-- begin Supplied records --
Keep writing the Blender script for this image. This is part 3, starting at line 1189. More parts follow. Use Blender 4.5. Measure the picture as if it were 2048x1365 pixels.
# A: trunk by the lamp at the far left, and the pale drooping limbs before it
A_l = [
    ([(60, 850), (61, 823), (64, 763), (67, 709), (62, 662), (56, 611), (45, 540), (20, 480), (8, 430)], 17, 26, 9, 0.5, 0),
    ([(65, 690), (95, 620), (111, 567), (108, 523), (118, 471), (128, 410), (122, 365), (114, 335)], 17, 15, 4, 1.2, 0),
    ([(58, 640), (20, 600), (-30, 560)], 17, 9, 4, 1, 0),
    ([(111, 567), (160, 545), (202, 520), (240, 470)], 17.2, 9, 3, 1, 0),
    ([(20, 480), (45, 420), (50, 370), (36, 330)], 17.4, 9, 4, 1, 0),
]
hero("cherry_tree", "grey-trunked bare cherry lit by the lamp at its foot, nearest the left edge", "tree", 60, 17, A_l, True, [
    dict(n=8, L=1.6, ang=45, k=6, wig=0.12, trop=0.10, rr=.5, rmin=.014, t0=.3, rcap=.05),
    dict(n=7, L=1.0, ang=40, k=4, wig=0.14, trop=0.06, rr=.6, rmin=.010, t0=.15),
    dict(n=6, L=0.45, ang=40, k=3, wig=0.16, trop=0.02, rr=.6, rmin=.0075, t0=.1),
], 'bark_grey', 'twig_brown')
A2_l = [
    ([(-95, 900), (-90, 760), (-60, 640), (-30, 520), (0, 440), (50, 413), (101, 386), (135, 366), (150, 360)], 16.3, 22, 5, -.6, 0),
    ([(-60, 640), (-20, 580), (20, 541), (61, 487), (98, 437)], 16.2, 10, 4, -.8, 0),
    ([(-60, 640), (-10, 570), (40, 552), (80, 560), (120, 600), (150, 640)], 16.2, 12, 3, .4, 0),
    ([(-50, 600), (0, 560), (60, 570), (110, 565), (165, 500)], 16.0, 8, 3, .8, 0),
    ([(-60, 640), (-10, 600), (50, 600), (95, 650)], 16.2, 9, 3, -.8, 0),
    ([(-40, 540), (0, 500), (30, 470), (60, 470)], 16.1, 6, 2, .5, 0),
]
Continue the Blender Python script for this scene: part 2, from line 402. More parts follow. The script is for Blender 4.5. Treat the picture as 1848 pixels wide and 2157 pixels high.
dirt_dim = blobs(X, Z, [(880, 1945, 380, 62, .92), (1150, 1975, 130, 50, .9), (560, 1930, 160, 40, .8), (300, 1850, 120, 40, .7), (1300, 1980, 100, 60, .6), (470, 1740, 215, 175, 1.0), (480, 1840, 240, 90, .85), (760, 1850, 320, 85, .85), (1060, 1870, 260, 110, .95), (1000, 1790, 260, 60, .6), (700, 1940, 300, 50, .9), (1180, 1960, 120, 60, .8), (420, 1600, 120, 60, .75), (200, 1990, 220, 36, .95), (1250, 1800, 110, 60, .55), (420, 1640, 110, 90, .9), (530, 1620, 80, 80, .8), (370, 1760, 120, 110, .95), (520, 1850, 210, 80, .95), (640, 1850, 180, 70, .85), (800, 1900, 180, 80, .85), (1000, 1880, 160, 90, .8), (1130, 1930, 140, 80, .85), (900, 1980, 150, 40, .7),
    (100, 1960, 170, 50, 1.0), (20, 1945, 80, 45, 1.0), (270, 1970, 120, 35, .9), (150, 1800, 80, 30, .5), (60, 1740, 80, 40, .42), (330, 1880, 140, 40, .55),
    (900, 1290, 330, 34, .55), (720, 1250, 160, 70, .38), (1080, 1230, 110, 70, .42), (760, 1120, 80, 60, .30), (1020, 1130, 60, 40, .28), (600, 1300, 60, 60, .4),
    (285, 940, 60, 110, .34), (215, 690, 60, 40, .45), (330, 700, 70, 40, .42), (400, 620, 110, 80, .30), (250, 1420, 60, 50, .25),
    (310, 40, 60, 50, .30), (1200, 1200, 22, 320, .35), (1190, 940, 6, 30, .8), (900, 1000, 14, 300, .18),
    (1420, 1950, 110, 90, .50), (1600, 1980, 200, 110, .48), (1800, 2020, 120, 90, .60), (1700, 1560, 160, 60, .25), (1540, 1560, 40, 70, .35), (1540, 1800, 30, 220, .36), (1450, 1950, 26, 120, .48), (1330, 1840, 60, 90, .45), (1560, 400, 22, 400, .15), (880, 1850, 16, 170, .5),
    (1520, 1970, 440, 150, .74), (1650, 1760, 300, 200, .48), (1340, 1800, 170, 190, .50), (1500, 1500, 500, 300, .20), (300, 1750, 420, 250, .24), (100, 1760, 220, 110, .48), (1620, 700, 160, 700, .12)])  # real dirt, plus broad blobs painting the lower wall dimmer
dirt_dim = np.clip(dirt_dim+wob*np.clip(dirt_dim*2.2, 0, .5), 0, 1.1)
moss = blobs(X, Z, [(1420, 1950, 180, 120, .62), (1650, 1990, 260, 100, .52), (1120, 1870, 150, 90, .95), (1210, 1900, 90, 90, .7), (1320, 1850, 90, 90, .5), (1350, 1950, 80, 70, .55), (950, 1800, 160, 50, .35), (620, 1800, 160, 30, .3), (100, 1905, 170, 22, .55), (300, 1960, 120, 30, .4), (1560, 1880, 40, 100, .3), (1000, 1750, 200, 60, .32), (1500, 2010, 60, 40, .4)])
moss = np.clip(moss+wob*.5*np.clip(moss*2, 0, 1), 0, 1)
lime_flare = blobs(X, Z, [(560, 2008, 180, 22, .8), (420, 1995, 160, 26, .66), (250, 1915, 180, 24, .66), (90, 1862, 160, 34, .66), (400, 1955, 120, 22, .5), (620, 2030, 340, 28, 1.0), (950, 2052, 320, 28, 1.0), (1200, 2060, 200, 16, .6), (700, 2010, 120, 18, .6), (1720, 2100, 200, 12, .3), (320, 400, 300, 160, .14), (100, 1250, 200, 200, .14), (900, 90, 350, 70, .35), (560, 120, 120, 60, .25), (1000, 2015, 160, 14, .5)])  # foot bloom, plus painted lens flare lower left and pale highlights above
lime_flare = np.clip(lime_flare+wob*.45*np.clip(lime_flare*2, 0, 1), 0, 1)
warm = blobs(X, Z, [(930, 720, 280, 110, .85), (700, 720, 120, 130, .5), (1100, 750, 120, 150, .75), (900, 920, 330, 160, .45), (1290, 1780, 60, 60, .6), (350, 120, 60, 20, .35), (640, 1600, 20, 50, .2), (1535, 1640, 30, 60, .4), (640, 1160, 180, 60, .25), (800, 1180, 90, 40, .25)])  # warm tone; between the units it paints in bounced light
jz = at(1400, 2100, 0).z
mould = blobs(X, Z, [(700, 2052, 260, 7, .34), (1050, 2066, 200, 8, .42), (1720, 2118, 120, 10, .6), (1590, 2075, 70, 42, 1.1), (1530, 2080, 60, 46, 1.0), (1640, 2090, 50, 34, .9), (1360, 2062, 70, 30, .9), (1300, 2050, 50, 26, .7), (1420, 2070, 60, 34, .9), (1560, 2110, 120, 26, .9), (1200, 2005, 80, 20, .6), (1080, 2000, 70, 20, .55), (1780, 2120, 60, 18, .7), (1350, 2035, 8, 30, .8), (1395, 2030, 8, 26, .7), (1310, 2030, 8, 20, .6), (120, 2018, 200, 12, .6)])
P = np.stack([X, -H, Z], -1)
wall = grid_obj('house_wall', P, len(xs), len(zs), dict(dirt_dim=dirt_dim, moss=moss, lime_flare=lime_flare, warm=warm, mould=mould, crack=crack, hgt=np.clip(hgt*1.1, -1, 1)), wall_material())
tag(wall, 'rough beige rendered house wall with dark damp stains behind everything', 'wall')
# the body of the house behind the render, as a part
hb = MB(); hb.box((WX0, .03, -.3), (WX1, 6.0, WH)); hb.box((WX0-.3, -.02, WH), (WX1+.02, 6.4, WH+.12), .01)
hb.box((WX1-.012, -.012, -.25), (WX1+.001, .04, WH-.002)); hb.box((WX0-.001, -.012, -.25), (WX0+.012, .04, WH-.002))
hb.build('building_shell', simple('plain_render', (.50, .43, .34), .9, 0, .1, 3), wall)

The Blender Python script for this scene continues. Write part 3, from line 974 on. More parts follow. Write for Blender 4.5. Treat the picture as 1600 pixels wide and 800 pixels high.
-- end Supplied records --
To do:
Check every line of the listing for the string "follow" and report how many lines have it, as a number alone.

Exercise output:
3